Reproduce the data that follows in its entirety, character for character.

─── Given information

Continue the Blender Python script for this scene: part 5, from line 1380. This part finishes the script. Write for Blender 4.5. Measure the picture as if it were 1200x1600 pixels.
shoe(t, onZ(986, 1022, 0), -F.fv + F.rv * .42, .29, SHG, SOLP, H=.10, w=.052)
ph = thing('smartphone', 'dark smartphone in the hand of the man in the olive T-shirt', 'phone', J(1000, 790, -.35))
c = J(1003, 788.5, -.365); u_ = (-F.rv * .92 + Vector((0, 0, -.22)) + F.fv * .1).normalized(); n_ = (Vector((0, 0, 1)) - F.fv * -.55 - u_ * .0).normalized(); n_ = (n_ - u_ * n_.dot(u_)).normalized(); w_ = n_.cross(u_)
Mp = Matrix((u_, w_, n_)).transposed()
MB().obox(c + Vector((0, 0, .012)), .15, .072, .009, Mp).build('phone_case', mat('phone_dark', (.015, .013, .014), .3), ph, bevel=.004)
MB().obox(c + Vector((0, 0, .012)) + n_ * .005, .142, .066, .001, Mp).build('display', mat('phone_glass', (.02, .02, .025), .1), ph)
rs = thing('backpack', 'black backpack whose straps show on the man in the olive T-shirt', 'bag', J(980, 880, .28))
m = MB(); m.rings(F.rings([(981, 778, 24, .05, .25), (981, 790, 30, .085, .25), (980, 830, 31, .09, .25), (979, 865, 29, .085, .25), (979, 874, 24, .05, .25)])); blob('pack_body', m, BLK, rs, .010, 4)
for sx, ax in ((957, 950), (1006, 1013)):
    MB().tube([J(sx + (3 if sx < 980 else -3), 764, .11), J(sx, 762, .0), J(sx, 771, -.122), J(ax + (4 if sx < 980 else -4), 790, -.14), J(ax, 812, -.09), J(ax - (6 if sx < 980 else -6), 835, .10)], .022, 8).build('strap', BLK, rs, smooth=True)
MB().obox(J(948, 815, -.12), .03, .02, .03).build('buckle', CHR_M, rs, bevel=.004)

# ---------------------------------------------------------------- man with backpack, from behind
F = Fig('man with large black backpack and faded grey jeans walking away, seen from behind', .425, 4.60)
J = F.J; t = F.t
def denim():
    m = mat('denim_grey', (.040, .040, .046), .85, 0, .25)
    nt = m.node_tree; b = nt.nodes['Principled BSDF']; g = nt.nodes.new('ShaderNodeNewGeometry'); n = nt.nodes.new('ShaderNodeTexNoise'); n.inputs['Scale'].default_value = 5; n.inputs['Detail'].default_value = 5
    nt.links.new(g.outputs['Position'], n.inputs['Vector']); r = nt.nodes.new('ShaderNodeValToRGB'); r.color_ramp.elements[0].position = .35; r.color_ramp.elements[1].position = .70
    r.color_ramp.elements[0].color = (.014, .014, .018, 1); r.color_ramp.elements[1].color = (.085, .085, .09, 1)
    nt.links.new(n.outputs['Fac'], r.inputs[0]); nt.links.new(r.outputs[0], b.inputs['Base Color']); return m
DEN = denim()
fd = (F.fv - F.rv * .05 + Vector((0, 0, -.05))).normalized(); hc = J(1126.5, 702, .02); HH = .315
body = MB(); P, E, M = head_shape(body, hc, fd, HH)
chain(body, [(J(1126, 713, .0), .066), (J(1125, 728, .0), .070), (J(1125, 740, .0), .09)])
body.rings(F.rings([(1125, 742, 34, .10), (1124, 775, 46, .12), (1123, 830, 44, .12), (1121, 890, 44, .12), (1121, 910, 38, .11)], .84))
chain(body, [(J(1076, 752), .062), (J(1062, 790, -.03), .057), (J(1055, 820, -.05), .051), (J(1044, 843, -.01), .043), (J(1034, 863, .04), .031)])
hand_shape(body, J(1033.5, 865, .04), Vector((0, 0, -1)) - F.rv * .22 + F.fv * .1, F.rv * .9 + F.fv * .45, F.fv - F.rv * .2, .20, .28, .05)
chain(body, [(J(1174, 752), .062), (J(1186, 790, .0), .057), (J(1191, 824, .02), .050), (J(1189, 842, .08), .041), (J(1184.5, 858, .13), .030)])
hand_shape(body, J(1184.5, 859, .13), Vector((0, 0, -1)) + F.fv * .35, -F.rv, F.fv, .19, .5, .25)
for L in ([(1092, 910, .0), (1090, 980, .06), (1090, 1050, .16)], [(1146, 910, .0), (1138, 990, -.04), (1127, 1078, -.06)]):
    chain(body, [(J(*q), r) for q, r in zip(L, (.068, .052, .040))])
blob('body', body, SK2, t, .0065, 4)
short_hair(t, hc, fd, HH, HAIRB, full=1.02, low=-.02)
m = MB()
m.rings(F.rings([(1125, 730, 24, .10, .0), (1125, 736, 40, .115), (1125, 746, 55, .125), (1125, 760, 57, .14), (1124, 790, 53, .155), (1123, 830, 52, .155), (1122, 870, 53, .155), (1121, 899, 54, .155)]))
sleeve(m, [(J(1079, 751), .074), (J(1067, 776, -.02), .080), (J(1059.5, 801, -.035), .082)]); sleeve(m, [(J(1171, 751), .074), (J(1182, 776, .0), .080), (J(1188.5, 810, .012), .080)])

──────

**Exercise response**:
Continue the Blender Python script for this scene: part 5, from line 1380. This part finishes the script. Write for Blender 4.5. Measure the picture as if it were 1200x1600 pixels.
shoe(t, onZ(986, 1022, 0), -F.fv + F.rv * .42, .29, SHG, SOLP, H=.10, w=.052)
ph = thing('smartphone', 'dark smartphone in the hand of the man in the olive T-shirt', 'phone', J(1000, 790, -.35))
c = J(1003, 788.5, -.365); u_ = (-F.rv * .92 + Vector((0, 0, -.22)) + F.fv * .1).normalized(); n_ = (Vector((0, 0, 1)) - F.fv * -.55 - u_ * .0).normalized(); n_ = (n_ - u_ * n_.dot(u_)).normalized(); w_ = n_.cross(u_)
Mp = Matrix((u_, w_, n_)).transposed()
MB().obox(c + Vector((0, 0, .012)), .15, .072, .009, Mp).build('phone_case', mat('phone_dark', (.015, .013, .014), .3), ph, bevel=.004)
MB().obox(c + Vector((0, 0, .012)) + n_ * .005, .142, .066, .001, Mp).build('display', mat('phone_glass', (.02, .02, .025), .1), ph)
rs = thing('backpack', 'black backpack whose straps show on the man in the olive T-shirt', 'bag', J(980, 880, .28))
m = MB(); m.rings(F.rings([(981, 778, 24, .05, .25), (981, 790, 30, .085, .25), (980, 830, 31, .09, .25), (979, 865, 29, .085, .25), (979, 874, 24, .05, .25)])); blob('pack_body', m, BLK, rs, .010, 4)
for sx, ax in ((957, 950), (1006, 1013)):
    MB().tube([J(sx + (3 if sx < 980 else -3), 764, .11), J(sx, 762, .0), J(sx, 771, -.122), J(ax + (4 if sx < 980 else -4), 790, -.14), J(ax, 812, -.09), J(ax - (6 if sx < 980 else -6), 835, .10)], .022, 8).build('strap', BLK, rs, smooth=True)
MB().obox(J(948, 815, -.12), .03, .02, .03).build('buckle', CHR_M, rs, bevel=.004)

# ---------------------------------------------------------------- man with backpack, from behind
F = Fig('man with large black backpack and faded grey jeans walking away, seen from behind', .425, 4.60)
J = F.J; t = F.t
def denim():
    m = mat('denim_grey', (.040, .040, .046), .85, 0, .25)
    nt = m.node_tree; b = nt.nodes['Principled BSDF']; g = nt.nodes.new('ShaderNodeNewGeometry'); n = nt.nodes.new('ShaderNodeTexNoise'); n.inputs['Scale'].default_value = 5; n.inputs['Detail'].default_value = 5
    nt.links.new(g.outputs['Position'], n.inputs['Vector']); r = nt.nodes.new('ShaderNodeValToRGB'); r.color_ramp.elements[0].position = .35; r.color_ramp.elements[1].position = .70
    r.color_ramp.elements[0].color = (.014, .014, .018, 1); r.color_ramp.elements[1].color = (.085, .085, .09, 1)
    nt.links.new(n.outputs['Fac'], r.inputs[0]); nt.links.new(r.outputs[0], b.inputs['Base Color']); return m
DEN = denim()
fd = (F.fv - F.rv * .05 + Vector((0, 0, -.05))).normalized(); hc = J(1126.5, 702, .02); HH = .315
body = MB(); P, E, M = head_shape(body, hc, fd, HH)
chain(body, [(J(1126, 713, .0), .066), (J(1125, 728, .0), .070), (J(1125, 740, .0), .09)])
body.rings(F.rings([(1125, 742, 34, .10), (1124, 775, 46, .12), (1123, 830, 44, .12), (1121, 890, 44, .12), (1121, 910, 38, .11)], .84))
chain(body, [(J(1076, 752), .062), (J(1062, 790, -.03), .057), (J(1055, 820, -.05), .051), (J(1044, 843, -.01), .043), (J(1034, 863, .04), .031)])
hand_shape(body, J(1033.5, 865, .04), Vector((0, 0, -1)) - F.rv * .22 + F.fv * .1, F.rv * .9 + F.fv * .45, F.fv - F.rv * .2, .20, .28, .05)
chain(body, [(J(1174, 752), .062), (J(1186, 790, .0), .057), (J(1191, 824, .02), .050), (J(1189, 842, .08), .041), (J(1184.5, 858, .13), .030)])
hand_shape(body, J(1184.5, 859, .13), Vector((0, 0, -1)) + F.fv * .35, -F.rv, F.fv, .19, .5, .25)
for L in ([(1092, 910, .0), (1090, 980, .06), (1090, 1050, .16)], [(1146, 910, .0), (1138, 990, -.04), (1127, 1078, -.06)]):
    chain(body, [(J(*q), r) for q, r in zip(L, (.068, .052, .040))])
blob('body', body, SK2, t, .0065, 4)
short_hair(t, hc, fd, HH, HAIRB, full=1.02, low=-.02)
m = MB()
m.rings(F.rings([(1125, 730, 24, .10, .0), (1125, 736, 40, .115), (1125, 746, 55, .125), (1125, 760, 57, .14), (1124, 790, 53, .155), (1123, 830, 52, .155), (1122, 870, 53, .155), (1121, 899, 54, .155)]))
sleeve(m, [(J(1079, 751), .074), (J(1067, 776, -.02), .080), (J(1059.5, 801, -.035), .082)]); sleeve(m, [(J(1171, 751), .074), (J(1182, 776, .0), .080), (J(1188.5, 810, .012), .080)])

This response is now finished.